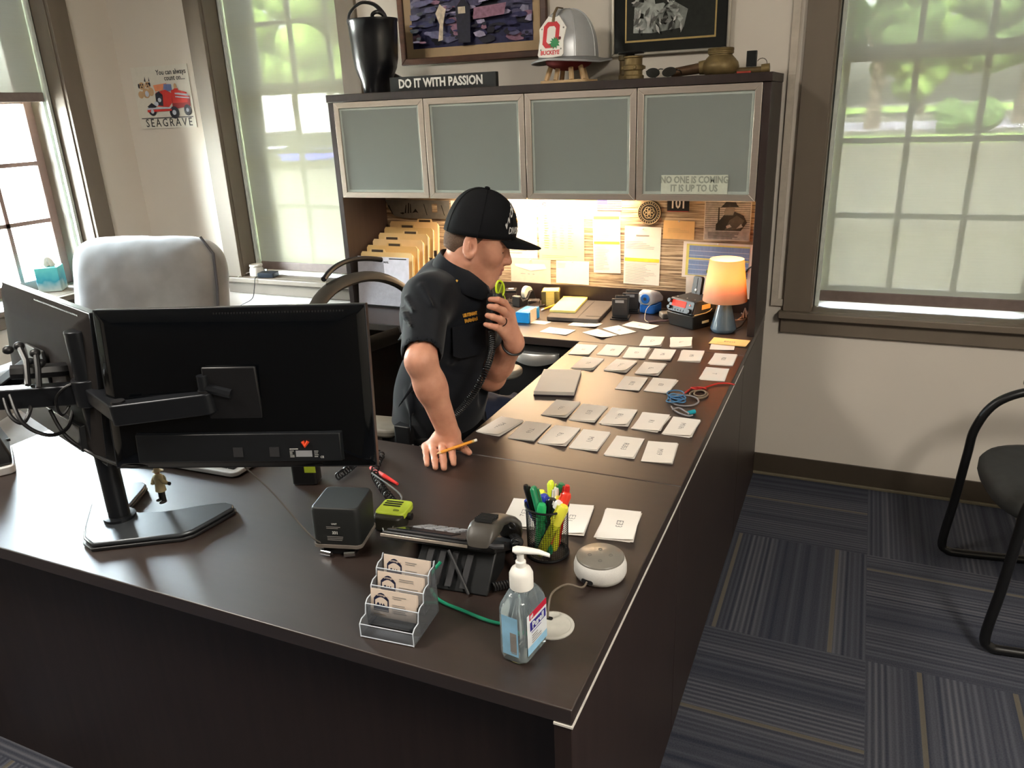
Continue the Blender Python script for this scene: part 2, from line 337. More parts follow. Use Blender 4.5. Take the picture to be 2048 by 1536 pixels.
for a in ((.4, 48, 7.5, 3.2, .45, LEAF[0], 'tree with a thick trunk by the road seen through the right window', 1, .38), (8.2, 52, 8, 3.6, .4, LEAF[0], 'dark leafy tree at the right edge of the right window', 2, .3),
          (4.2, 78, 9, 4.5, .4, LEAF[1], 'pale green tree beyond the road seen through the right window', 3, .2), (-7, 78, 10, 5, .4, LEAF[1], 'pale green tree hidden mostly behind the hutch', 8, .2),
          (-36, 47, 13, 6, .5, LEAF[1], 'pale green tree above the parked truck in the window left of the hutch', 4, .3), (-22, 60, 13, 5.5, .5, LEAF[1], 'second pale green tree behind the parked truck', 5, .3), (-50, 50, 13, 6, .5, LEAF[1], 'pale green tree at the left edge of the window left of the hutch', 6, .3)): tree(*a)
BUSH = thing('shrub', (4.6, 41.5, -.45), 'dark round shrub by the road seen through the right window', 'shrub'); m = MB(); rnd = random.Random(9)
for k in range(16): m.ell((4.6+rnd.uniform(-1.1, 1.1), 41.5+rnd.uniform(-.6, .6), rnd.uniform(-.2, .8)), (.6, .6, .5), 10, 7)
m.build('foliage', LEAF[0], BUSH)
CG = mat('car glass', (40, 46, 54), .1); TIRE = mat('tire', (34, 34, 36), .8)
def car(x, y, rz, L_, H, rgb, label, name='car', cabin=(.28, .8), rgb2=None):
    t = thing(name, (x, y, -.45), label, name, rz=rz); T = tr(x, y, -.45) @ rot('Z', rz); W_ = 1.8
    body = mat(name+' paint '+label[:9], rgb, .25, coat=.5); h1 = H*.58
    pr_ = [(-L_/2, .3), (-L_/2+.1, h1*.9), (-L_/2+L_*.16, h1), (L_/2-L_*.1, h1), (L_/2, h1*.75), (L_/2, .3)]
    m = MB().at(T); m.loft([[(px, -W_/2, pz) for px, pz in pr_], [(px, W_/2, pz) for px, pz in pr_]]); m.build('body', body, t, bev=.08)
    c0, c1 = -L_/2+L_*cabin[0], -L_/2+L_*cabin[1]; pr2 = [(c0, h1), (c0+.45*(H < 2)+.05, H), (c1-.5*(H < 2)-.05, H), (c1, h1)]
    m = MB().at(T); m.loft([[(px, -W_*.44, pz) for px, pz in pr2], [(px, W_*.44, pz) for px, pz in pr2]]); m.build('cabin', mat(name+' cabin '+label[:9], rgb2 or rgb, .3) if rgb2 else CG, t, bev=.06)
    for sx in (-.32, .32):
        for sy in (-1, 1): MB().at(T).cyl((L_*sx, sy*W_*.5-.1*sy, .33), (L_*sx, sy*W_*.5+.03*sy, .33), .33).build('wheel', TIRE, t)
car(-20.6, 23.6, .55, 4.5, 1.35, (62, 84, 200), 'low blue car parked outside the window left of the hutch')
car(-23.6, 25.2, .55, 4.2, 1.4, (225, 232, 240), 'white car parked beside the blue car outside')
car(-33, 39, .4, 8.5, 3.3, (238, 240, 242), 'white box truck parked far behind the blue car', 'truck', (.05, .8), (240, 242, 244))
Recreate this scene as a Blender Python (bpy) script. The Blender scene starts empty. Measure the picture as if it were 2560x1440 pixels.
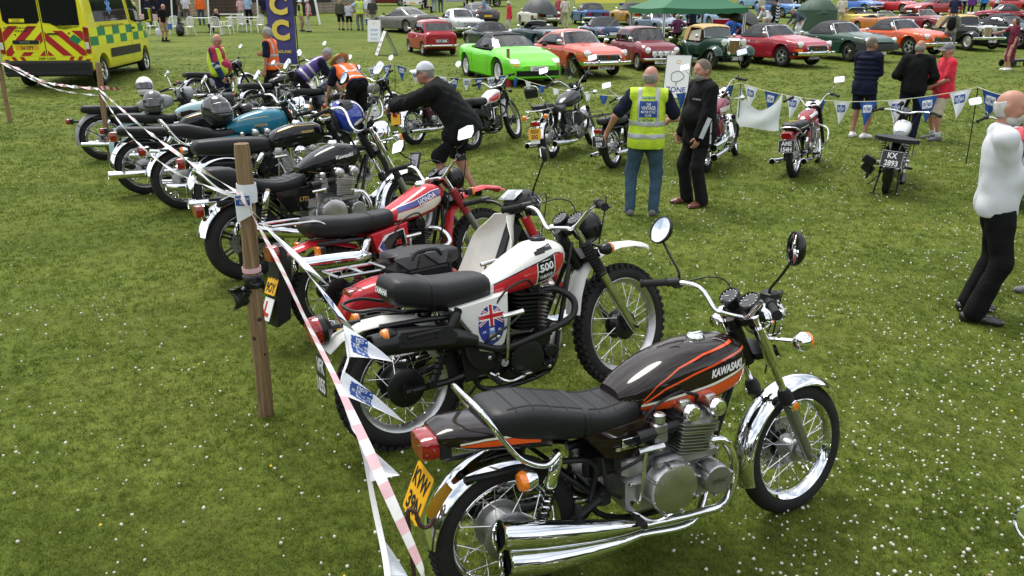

--

*Set problem*.
Please transcribe, word for word, every line from the first line of the records above through the line containing "(4.2, 78, 9, 4.5, .4, LEAF[1], 'pale", and leave out any pictures.

*Finished answer*.
Continue the Blender Python script for this scene: part 2, from line 337. More parts follow. Use Blender 4.5. Take the picture to be 2048 by 1536 pixels.
for a in ((.4, 48, 7.5, 3.2, .45, LEAF[0], 'tree with a thick trunk by the road seen through the right window', 1, .38), (8.2, 52, 8, 3.6, .4, LEAF[0], 'dark leafy tree at the right edge of the right window', 2, .3),
          (4.2, 78, 9, 4.5, .4, LEAF[1], 'pale green tree beyond the road seen through the right window', 3, .2), (-7, 78, 10, 5, .4, LEAF[1], 'pale green tree hidden mostly behind the hutch', 8, .2),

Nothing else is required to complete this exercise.